Another compelling entry in the section is Bergamot by Chinese filmmaker Yanqi Liang, which uses mixed media such as acrylic and fabric threads to tell a story of creation. No characters are present. Instead, the film focuses on parts of human anatomy, specifically our hands, in all their ability to contort, build, care and pray. The soundscape is equally bare, with no dialogue or narration, and only the sounds of breathing to accompany the visuals. The clever use of physical materials does not feel like a gimmick but rather informs what we see: a womb invocating life, hands in anamorphosis and flowers in bloom. There is a recurring motif of the bergamot citrus fruit, common in Asia and colloquially known as Buddha’s hand, playfully fusing and mingling together in opposition to the human hand, conveying the strands that bind us or that we let go of in our lives. While the film stays with you, its fundamental weakness is that it leaves too much of its narrative context off-screen, so that you’re uncertain what to make of it. The only clues are found in the dedication in the end credits (for the filmmaker’s mother and grandmother) and the accompanying programme notes.

A Kind of Testament by Stephen Vuillemin

In A Kind of Testament by Stephen Vuillemin (France), a young woman narrates her experience stumbling across a website that shows her name alongside a directory of short animated videos. As if falling into a hazy oneiric wormhole, the film takes a bizarre turn when the protagonist reveals that these short clips were her private selfies. We learn that a stranger on the internet went to great lengths to animate them, imagining and fantasising the various occasions in which they might appear. Taken in our current context of AI tools that are able to turn still images into generative videos, this nightmare might not be so far-fetched after all. Vuillemin deftly explores the protagonist’s personal invasion within the ongoing ethical dilemmas of AI and digital privacy. A Kind of Testament’s meta-narrative reveals the filmmaker’s other preoccupations about the time-consuming endeavour and labour that goes into animation, the pressures of the art form to adhere to “truth” (is the story any less real if it is animated?) and building on the works of an existing visual archive. The Art Nouveau-inspired images, laced with electronic techno beats, make this short a fully realised effort.
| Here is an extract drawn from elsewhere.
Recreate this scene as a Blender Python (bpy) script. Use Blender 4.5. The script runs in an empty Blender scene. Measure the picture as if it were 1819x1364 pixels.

Kinderfilm by Michael Stumpf, Adrian Jonas Haim and Robin Klengel of Total Refusal

Similar anxieties are reflected in the Austrian short Kinderfilm by Michael Stumpf, Adrian Jonas Haim and Robin Klengel of media collective Total Refusal, which uses scenes from the popular video game Grand Theft Auto and the fictional city of Los Santos to explore the isolation of the digital world. Meanwhile, the vibrant, strikingly colourful and almost hallucinogenic Carcinization by Brazilian director Denis Souza follows the relationship of three friends in pivotal moments of their teenage lives, as they struggle with the daunting expectations of adulthood. In The Rubbings of Trajectories, Cheng-Hsu Chung (China) offers an intimate documentation of space and memory, inspired by travelling to different cities around the globe, inviting you to slip into a person's consciousness and experience the relationship between one's inner and outer worlds. Finally, Via Dolorosa by Rachel Gutgarts (France) is a quasi-autobiography of the filmmaker's lost youth in Jerusalem, navigating addictions, discoveries of sexuality and living through a state in conflict.